Agents for immigration and customs enforcement, however, have amped up enforcement, arresting hundreds in targeted raids in sanctuary cities. In March, the justice department sued California, accusing the state of interfering with the enforcement of immigration laws.

Environmental standards have been a sore spot between California and the Trump administration as well, with the Environmental Protection Agency announcing in April that it would ease emissions standards for cars and trucks and revoke California’s ability under the Clean Air Act to impose its own greenhouse gas standards. The state filed a lawsuit against the EPA in May.

Negotiations between the state and the administration over the emissions standards fell apart on Wednesday, said Senator Tom Carper, the top Democrat on the environment and public works committee.

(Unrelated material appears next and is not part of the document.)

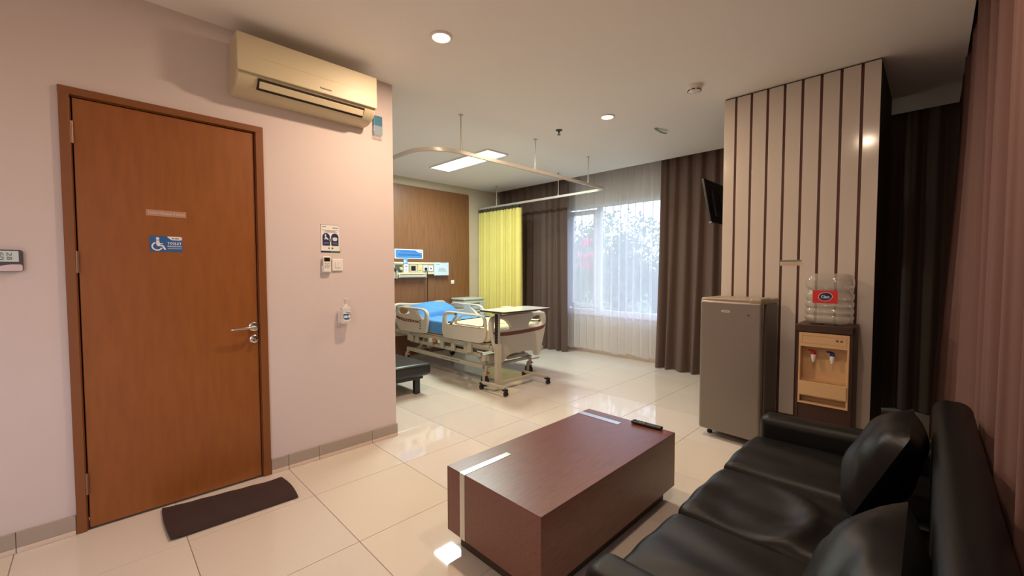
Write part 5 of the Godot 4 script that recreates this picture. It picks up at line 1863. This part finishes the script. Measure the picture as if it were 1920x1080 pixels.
# ------------------------------------------------------------ overbed table
func overbed_table() -> void:
	var o := thing("overbed_table", "wheeled overbed table with white top standing at the foot of the bed", "table", Vector3(3.39, 0.004, -3.35))
	var m := mb()
	m.at(tf(FACE_UP, Vector3(3.415, 0.882, -3.365)))
	m.plate(rr(0.775, 0.41, 0.035, 5), [], 0.018, 0.003)
	part("top_edge", m, M.laminate_edge, o)
	m = mb()
	m.at(tf(FACE_UP, Vector3(3.415, 0.8995, -3.365)))
	m.plate(rr(0.765, 0.40, 0.032, 5), [], 0.0025, 0.0008, false)
	part("table_top", m, M.laminate_white, o)
	m = mb()
	m.rbox(Vector3(3.16, 0.874, -3.365), Vector3(0.16, 0.016, 0.10), 0.003)
	m.rbox(Vector3(3.40, 0.876, -3.365), Vector3(0.55, 0.012, 0.04), 0.003)
	m.tube([Vector3(3.16, 0.866, -3.345), Vector3(3.14, 0.85, -3.33), Vector3(3.132, 0.852, -3.31)], 0.008, 8)
	part("top_bracket", m, M.bed_metal_shade, o)
	m = mb()
	m.rbox(Vector3(3.116, 0.69, -3.36), Vector3(0.046, 0.36, 0.035), 0.004)
	part("inner_post", m, M.black_plastic, o)
	m = mb()
	m.rbox(Vector3(3.1235, 0.69, -3.3405), Vector3(0.029, 0.35, 0.006), 0.001)
	part("height_scale", m, M.galvanised_track, o)
	for k in 9:
		var h := mb()
		h.box(Vector3(3.100, 0.555 + 0.032 * k, -3.3422), Vector3(0.008, 0.007, 0.002))
		part("height_notch", h, M.brushed_steel, o)
	m = mb()
	m.rbox(Vector3(3.125, 0.305, -3.36), Vector3(0.072, 0.46, 0.042), 0.005, 2)
	part("post", m, M.bed_metal, o)
	m = mb()
	m.rbox(Vector3(3.045, 0.085, -3.35), Vector3(0.035, 0.03, 0.37), 0.004)
	m.rbox(Vector3(3.737, 0.085, -3.35), Vector3(0.035, 0.03, 0.37), 0.004)
	m.rbox(Vector3(3.39, 0.085, -3.36), Vector3(0.66, 0.035, 0.04), 0.004)
	part("base", m, M.bed_metal, o)
	for p in [Vector3(3.045, 0, -3.165), Vector3(3.737, 0, -3.165), Vector3(3.045, 0, -3.535), Vector3(3.737, 0, -3.535)]:
		m = mb()
		m.rbox(p + Vector3(0, 0.068, 0), Vector3(0.042, 0.028, 0.07), 0.012, 3)
		var c := part("castor", m, M.black_plastic, o)
		for sx in [-1.0, 1.0]:
			m = mb()
			m.at(tf(Basis(Vector3(0, 0, 1), PI / 2), p + Vector3(sx * 0.012 + 0.006, 0.0295, 0.012 if p.z > -3.3 else -0.012)))
			m.lathe(Vector3.ZERO, [Vector2(0, 0), Vector2(0.022, 0), Vector2(0.025, 0.003), Vector2(0.025, 0.009), Vector2(0.022, 0.012), Vector2(0, 0.012)], 16)
			part("wheel", m, M.rubber, c)

# --------------------------------------------------------- bedside cabinet
func bedside_cabinet() -> void:
	var x0 := 4.285; var x1 := 4.745; var z0 := -5.785; var z1 := -5.43
	var o := thing("bedside_cabinet", "pale grey bedside cabinet between the bed head and yellow curtain", "cabinet", Vector3((x0 + x1) / 2, 0.004, (z0 + z1) / 2))
	var c := Vector3((x0 + x1) / 2, 0, (z0 + z1) / 2)
	var m := mb()
	m.rbox(c + Vector3(0, 0.45, -0.004), Vector3(x1 - x0 - 0.02, 0.78, z1 - z0 - 0.02), 0.01, 2)
	part("body", m, M.cabinet_grey, o)
	m = mb()
	m.rbox(c + Vector3(0, 0.862, 0), Vector3(x1 - x0, 0.036, z1 - z0), 0.014, 3)
	part("top_board", m, M.cabinet_grey, o)
	m = mb()
	m.rbox(c + Vector3(0, 0.755, z1 - c.z - 0.006), Vector3(x1 - x0 - 0.04, 0.13, 0.02), 0.006, 2)
	var d := part("drawer", m, M.cabinet_grey, o)
	m = mb()
	m.rbox(c + Vector3(0, 0.79, z1 - c.z + 0.005), Vector3(0.22, 0.016, 0.006), 0.002)
	part("drawer_grip", m, M.unit_dark, d)
	m = mb()
	m.rbox(c + Vector3(0, 0.37, z1 - c.z - 0.006), Vector3(x1 - x0 - 0.04, 0.60, 0.02), 0.006, 2)
	var dd := part("door", m, M.cabinet_grey, o)
	m = mb()
	m.rbox(c + Vector3(0, 0.635, z1 - c.z + 0.005), Vector3(0.22, 0.016, 0.006), 0.002)
	part("door_grip", m, M.unit_dark, dd)
	m = mb()
	m.box(Vector3(x0 + 0.0085, 0.80, c.z), Vector3(0.002, 0.004, z1 - z0 - 0.04))
	m.box(Vector3(x0 + 0.0085, 0.72, c.z), Vector3(0.002, 0.004, z1 - z0 - 0.04))
	part("side_groove", m, M.unit_dark, o)
	for p in [Vector3(x0 + 0.05, 0, z0 + 0.05), Vector3(x1 - 0.05, 0, z0 + 0.05), Vector3(x0 + 0.05, 0, z1 - 0.05), Vector3(x1 - 0.05, 0, z1 - 0.05)]:
		m = mb()
		m.lathe(p, [Vector2(0, 0.004), Vector2(0.02, 0.004), Vector2(0.024, 0.02), Vector2(0.024, 0.065), Vector2(0, 0.065)], 12)
		part("foot", m, M.rubber, o)

# ------------------------------------------------------------------- bench
func bench() -> void:
	var x0 := 1.76; var x1 := 2.575; var z0 := -5.62; var z1 := -3.83
	var o := thing("bench", "black leather sofa bed seat showing past the wall corner beside the bed", "bench", Vector3((x0 + x1) / 2, 0.004, (z0 + z1) / 2))
	var c := Vector3((x0 + x1) / 2, 0, (z0 + z1) / 2)
	var m := mb()
	m.rbox(c + Vector3(0, 0.268, 0), Vector3(x1 - x0, 0.135, z1 - z0), 0.042, 4, 14, func(p: Vector3) -> Vector3:
		var u := p.x / 0.41; var v := p.z / 0.9
		return p + Vector3(0, (0.014 * (1.0 - u * u) + 0.004 * sin(p.z * 14.0)) if p.y > 0.02 else 0.0, 0))
	part("seat_cushion", m, M.bench_leather, o)
	m = mb()
	m.rbox(c + Vector3(-0.02, 0.188, 0), Vector3(x1 - x0 - 0.10, 0.05, z1 - z0 - 0.12), 0.01, 2)
	part("frame", m, M.bench_leather, o)
	for p in [Vector3(x1 - 0.135, 0, z1 - 0.10), Vector3(x0 + 0.08, 0, z1 - 0.10), Vector3(x1 - 0.135, 0, z0 + 0.10), Vector3(x0 + 0.08, 0, z0 + 0.10)]:
		m = mb()
		m.rbox(Vector3(p.x, 0.087, p.z), Vector3(0.065, 0.166, 0.05), 0.006, 2)
		part("leg", m, M.bench_leather, o)

# -------------------------------------------------------------- television
func television() -> void:
	var o := thing("television", "flat black television mounted on the column side, seen from behind", "television", Vector3(4.69, 1.83, -1.6))
	var b := Basis(Vector3(1, 0, 0), -0.18)
	var c := Vector3(4.69, 2.04, -1.60)
	var m := mb()
	m.at(tf(b, c))
	m.rbox(Vector3(0, 0, 0), Vector3(0.735, 0.445, 0.028), 0.008, 2)
	part("case", m, M.black_plastic, o)
	m = mb()
	m.at(tf(b, c))
	m.rbox(Vector3(0, -0.03, 0.022), Vector3(0.5, 0.28, 0.03), 0.012, 2)
	part("rear_cover", m, M.black_plastic, o)
	m = mb()
	m.at(tf(b, c))
	m.box(Vector3(0, 0.006, -0.0146), Vector3(0.705, 0.405, 0.001))
	part("screen", m, M.screen_dark, o)
	m = mb()
	m.at(tf(b, c))
	m.rbox(Vector3(-0.352, -0.228, 0.0), Vector3(0.03, 0.02, 0.03), 0.006)
	part("corner_cap", m, M.print_grey, o)
	m = mb()
	m.at(tf(b, c))
	m.rbox(Vector3(0, 0, 0.045), Vector3(0.2, 0.2, 0.012), 0.003)
	m.at(Transform3D())
	m.rbox(Vector3(4.69, 2.03, -1.45), Vector3(0.06, 0.06, 0.22), 0.006)
	m.rbox(Vector3(4.69, 2.03, -1.302), Vector3(0.14, 0.22, 0.02), 0.004)
	part("wall_bracket", m, M.black_plastic, o)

“This administration’s negotiations with the state of California over fuel economy and greenhouse gas emissions standards have been superficial and scant at best, or duplicitous and designed to fail at worst,” Carper said in a statement. “While I am deeply disappointed by today’s confirmation by the administration that these negotiations are over, it’s difficult for me to understand how that is the case if discussions never seriously began in the first place.”

In August, Trump blamed the state’s “bad environmental laws” for the wildfires that burned up much of the state and killed dozens. His comments did not go over well, even when he visited the hard-hit town of Paradise, which he incorrectly referred to as “Pleasure.”

In a way, the latest announcement over the federal funding for the high-speed rail project can also be traced back to differing views on the environment. High-speed rail advocates had hoped that the multi-decade, $77bn endeavor connecting eight of the state’s largest cities by the nation’s first bullet train would finally solve the state’s notorious traffic issue and lessen the subsequent air pollution created by stalled vehicles.

When Newsom declared in his state of the state address that “the project, as currently planned, would cost too much and take too long”, Trump took that as an indication that “California has been forced to cancel the massive bullet train project after having spent and wasted many billions of dollars.”

He called it a “‘green’ disaster,” to which Newsom responded, “The train is leaving the station – better get on board!” His office later clarified that he only meant that “we have to be realistic about the project”.

A week later, the US Department of Transportation announced that it intended to cancel $929m in federal grant funds and “is actively exploring every legal option to seek the return from California of $2.5bn in federal funds FRA (Federal Railroad Administration) previously granted”.

The announcement came after California filed a lawsuit against the Trump administration over the president’s national emergency declaration – and hours after Trump tweeted, “The failed Fast Train project in California, where the cost overruns are becoming world record setting, is hundreds of times more expensive than the desperately needed Wall!”

“It’s no coincidence that the administration’s threat comes 24 hours after California led 16 states in challenging the president’s farcical ‘national emergency’,” Newsom said in a statement. “The president even tied the two issues together in a tweet this morning. This is clear political retribution by President Trump, and we won’t sit idly by. This is California’s money, and we are going to fight for it.”